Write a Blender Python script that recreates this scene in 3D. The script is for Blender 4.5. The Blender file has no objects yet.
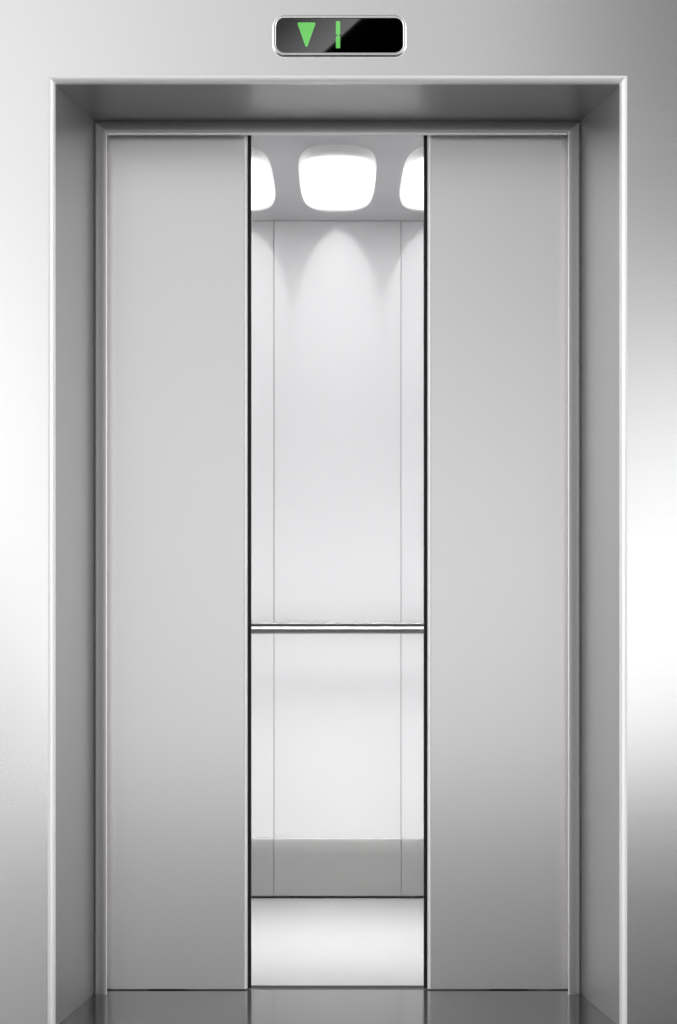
import bpy, bmesh, math
from mathutils import Vector

C = bpy.context.scene.collection
sc = bpy.context.scene

# ------------------------------------------------------------------ measures (metres)
EYE = 1.154            # eye height above the lobby floor
DIST = 5.10            # camera to door leaves
F = 1905.0             # focal length in pixels of a 677 px wide frame
WY = -0.423            # face of the lobby wall (door leaves at y = 0)
SY = -0.052            # face of the inner stop of the door frame
XO, ZO = 0.6950, 2.3240   # opening at the lobby wall
XI, ZI = 0.6463, 2.3170     # opening where the jamb meets the inner stop
XS, ZS = 0.6108, 2.2845    # inner edge of the stop
CB = 1.39              # cabin back wall
CX = 0.62              # cabin half width
CZ = 2.306             # cabin ceiling

# ------------------------------------------------------------------ materials
def mat(name, col, metal=0.0, rough=0.5, spec=0.5, ior=None, coat=0.0, coat_rough=0.1, emit=None, estr=0.0, brush=None, bump=0.0):
    m = bpy.data.materials.new(name); m.use_nodes = True
    nt = m.node_tree; b = nt.nodes['Principled BSDF']
    b.inputs['Base Color'].default_value = (*col, 1)
    b.inputs['Metallic'].default_value = metal
    b.inputs['Roughness'].default_value = rough
    b.inputs['Specular IOR Level'].default_value = spec
    if ior: b.inputs['IOR'].default_value = ior
    b.inputs['Coat Weight'].default_value = coat
    b.inputs['Coat Roughness'].default_value = coat_rough
    if emit:
        b.inputs['Emission Color'].default_value = (*emit, 1)
        b.inputs['Emission Strength'].default_value = estr
    if brush:                      # very fine brushing, the grain runs along the axis with the small scale
        tc = nt.nodes.new('ShaderNodeTexCoord'); mp = nt.nodes.new('ShaderNodeMapping')
        mp.inputs['Scale'].default_value = brush
        nz = nt.nodes.new('ShaderNodeTexNoise'); nz.inputs['Scale'].default_value = 1.0
        nz.inputs['Detail'].default_value = 2.0
        mr = nt.nodes.new('ShaderNodeMapRange')
        mr.inputs['To Min'].default_value = rough - 0.02; mr.inputs['To Max'].default_value = rough + 0.02
        nt.links.new(tc.outputs['Object'], mp.inputs['Vector']); nt.links.new(mp.outputs['Vector'], nz.inputs['Vector'])
        nt.links.new(nz.outputs['Fac'], mr.inputs['Value']); nt.links.new(mr.outputs['Result'], b.inputs['Roughness'])
    return m

M = {}
M['wall']    = mat('satin_steel_wall', (.93, .93, .935), 1.0, .20, brush=(3, 3, 300))
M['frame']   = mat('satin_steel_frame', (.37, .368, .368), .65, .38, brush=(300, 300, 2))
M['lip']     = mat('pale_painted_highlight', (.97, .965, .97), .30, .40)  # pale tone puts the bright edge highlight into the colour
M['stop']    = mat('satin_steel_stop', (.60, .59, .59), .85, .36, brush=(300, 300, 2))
M['door']    = mat('brushed_steel_door', (.82, .806, .811), 1.0, .32, brush=(3, 3, 300))
M['floor']   = mat('polished_grey_floor', (.06, .059, .059), .0, .13, ior=1.85)
M['sill']    = mat('dark_sill', (.04, .04, .04), .6, .5)
M['rubber']  = mat('black_rubber', (.012, .012, .012), 0, .6, .2)
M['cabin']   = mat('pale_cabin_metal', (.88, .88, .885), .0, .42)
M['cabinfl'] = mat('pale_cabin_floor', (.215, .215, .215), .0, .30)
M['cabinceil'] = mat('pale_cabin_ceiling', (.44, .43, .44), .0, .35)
M['backing'] = mat('dark_backing', (.18, .18, .18), 0, .8)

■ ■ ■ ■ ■

_REQUIRED TASK_: Write the listing above out again exactly, dropping each image.

_RESPONSE BELOW_:
Write a Blender Python script that recreates this scene in 3D. The script is for Blender 4.5. The Blender file has no objects yet.
import bpy, bmesh, math
from mathutils import Vector

C = bpy.context.scene.collection
sc = bpy.context.scene

# ------------------------------------------------------------------ measures (metres)
EYE = 1.154            # eye height above the lobby floor
DIST = 5.10            # camera to door leaves
F = 1905.0             # focal length in pixels of a 677 px wide frame
WY = -0.423            # face of the lobby wall (door leaves at y = 0)
SY = -0.052            # face of the inner stop of the door frame
XO, ZO = 0.6950, 2.3240   # opening at the lobby wall
XI, ZI = 0.6463, 2.3170     # opening where the jamb meets the inner stop
XS, ZS = 0.6108, 2.2845    # inner edge of the stop
CB = 1.39              # cabin back wall
CX = 0.62              # cabin half width
CZ = 2.306             # cabin ceiling

# ------------------------------------------------------------------ materials
def mat(name, col, metal=0.0, rough=0.5, spec=0.5, ior=None, coat=0.0, coat_rough=0.1, emit=None, estr=0.0, brush=None, bump=0.0):
    m = bpy.data.materials.new(name); m.use_nodes = True
    nt = m.node_tree; b = nt.nodes['Principled BSDF']
    b.inputs['Base Color'].default_value = (*col, 1)
    b.inputs['Metallic'].default_value = metal
    b.inputs['Roughness'].default_value = rough
    b.inputs['Specular IOR Level'].default_value = spec
    if ior: b.inputs['IOR'].default_value = ior
    b.inputs['Coat Weight'].default_value = coat
    b.inputs['Coat Roughness'].default_value = coat_rough
    if emit:
        b.inputs['Emission Color'].default_value = (*emit, 1)
        b.inputs['Emission Strength'].default_value = estr
    if brush:                      # very fine brushing, the grain runs along the axis with the small scale
        tc = nt.nodes.new('ShaderNodeTexCoord'); mp = nt.nodes.new('ShaderNodeMapping')
        mp.inputs['Scale'].default_value = brush
        nz = nt.nodes.new('ShaderNodeTexNoise'); nz.inputs['Scale'].default_value = 1.0
        nz.inputs['Detail'].default_value = 2.0
        mr = nt.nodes.new('ShaderNodeMapRange')
        mr.inputs['To Min'].default_value = rough - 0.02; mr.inputs['To Max'].default_value = rough + 0.02
        nt.links.new(tc.outputs['Object'], mp.inputs['Vector']); nt.links.new(mp.outputs['Vector'], nz.inputs['Vector'])
        nt.links.new(nz.outputs['Fac'], mr.inputs['Value']); nt.links.new(mr.outputs['Result'], b.inputs['Roughness'])
    return m

M = {}
M['wall']    = mat('satin_steel_wall', (.93, .93, .935), 1.0, .20, brush=(3, 3, 300))
M['frame']   = mat('satin_steel_frame', (.37, .368, .368), .65, .38, brush=(300, 300, 2))
M['lip']     = mat('pale_painted_highlight', (.97, .965, .97), .30, .40)  # pale tone puts the bright edge highlight into the colour
M['stop']    = mat('satin_steel_stop', (.60, .59, .59), .85, .36, brush=(300, 300, 2))
M['door']    = mat('brushed_steel_door', (.82, .806, .811), 1.0, .32, brush=(3, 3, 300))
M['floor']   = mat('polished_grey_floor', (.06, .059, .059), .0, .13, ior=1.85)
M['sill']    = mat('dark_sill', (.04, .04, .04), .6, .5)
M['rubber']  = mat('black_rubber', (.012, .012, .012), 0, .6, .2)
M['cabin']   = mat('pale_cabin_metal', (.88, .88, .885), .0, .42)
M['cabinfl'] = mat('pale_cabin_floor', (.215, .215, .215), .0, .30)
M['cabinceil'] = mat('pale_cabin_ceiling', (.44, .43, .44), .0, .35)
M['backing'] = mat('dark_backing', (.18, .18, .18), 0, .8)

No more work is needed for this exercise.